Das Gesetz zielt nach Inhalt und Begründung unübersehbar auf die Aktivität streikfähiger und streikbereiter Berufsverbände. Sie sollen rechtlich diszipliniert und ruhiggestellt, ja um ihre Existenzberechtigung gebracht werden. Auch wer Berufsverbände und ihre tendenziell
exklusive Interessenverfolgung für den falschen Weg hält und für das einheitsstiftende Organisationsmodell und Selbstverständnis der Industriegewerkschaften eintritt, kann den Gesetzentwurf nicht gutheißen. Die verfassungsrechtlich «für jedermann und für alle Berufe» verbürgte Koalitionsfreiheit ist unteilbar. Die Entscheidung der Arbeitnehmer für einen gewerkschaftlichen Zusammenschluss, gleich welcher Organisationsform, ist frei. Der Staat hat sich jeglicher Zensur, Gängelung und Beschränkung zu enthalten. Überdies wird das Gesetz die Konkurrenz zwischen allen Gewerkschaften verschärfen und Dumpingtarifverträgen den Weg ebnen.
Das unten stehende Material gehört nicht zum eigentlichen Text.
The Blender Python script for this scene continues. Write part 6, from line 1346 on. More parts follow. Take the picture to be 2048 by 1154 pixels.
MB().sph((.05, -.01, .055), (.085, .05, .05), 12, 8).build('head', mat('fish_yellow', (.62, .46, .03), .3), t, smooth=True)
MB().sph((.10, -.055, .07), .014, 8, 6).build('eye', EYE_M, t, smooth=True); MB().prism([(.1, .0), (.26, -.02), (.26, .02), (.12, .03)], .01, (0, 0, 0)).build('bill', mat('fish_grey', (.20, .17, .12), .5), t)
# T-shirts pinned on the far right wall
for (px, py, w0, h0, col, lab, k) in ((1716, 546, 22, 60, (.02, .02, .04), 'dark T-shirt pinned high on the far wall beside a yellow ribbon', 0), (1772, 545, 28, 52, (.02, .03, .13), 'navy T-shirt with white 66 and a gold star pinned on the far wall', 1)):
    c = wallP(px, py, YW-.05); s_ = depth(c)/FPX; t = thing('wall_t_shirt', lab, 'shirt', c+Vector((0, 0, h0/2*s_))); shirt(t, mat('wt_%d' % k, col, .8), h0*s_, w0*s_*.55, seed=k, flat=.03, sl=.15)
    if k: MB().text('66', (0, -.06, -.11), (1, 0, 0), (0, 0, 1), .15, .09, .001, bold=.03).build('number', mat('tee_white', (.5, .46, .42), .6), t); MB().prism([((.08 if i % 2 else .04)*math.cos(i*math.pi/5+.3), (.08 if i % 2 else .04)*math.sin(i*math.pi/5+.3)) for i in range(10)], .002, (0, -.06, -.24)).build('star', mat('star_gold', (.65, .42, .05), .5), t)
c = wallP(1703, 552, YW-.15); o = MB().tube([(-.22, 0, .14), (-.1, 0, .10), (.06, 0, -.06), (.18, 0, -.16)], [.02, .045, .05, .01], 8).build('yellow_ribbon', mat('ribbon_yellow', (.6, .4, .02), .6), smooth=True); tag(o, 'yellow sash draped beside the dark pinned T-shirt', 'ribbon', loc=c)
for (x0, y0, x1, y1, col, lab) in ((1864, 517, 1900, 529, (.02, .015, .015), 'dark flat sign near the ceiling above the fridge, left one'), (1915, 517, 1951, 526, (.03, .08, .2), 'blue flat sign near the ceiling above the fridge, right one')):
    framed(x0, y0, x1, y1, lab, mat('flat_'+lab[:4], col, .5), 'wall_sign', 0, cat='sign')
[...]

Mit dem Auswahlprinzip der betrieblichen Mehrheit spielt der Gesetzgeber zu allem Überfluss dem Arbeitgeber die Schlüsselrolle zu, mit dem Betriebszuschnitt die gewerkschaftlichen Größenverhältnisse zu beeinflussen und einer ihm genehmen Gewerkschaft zur Mehrheit zu verhelfen.

Das Gesetz ist abzulehnen.

Tarifeinheit herzustellen ist ausschließlich Aufgabe der Gewerkschaften; treten mehrere Gewerkschaften auf, sind Abstimmungen und Tarifgemeinschaften bewährte Instrumente, um sicherzustellen, dass einheitliche Tarifnormen gelten. Auch dies gehört zur Tarifautonomie, aus der sich der Staat zurückzuhalten hat.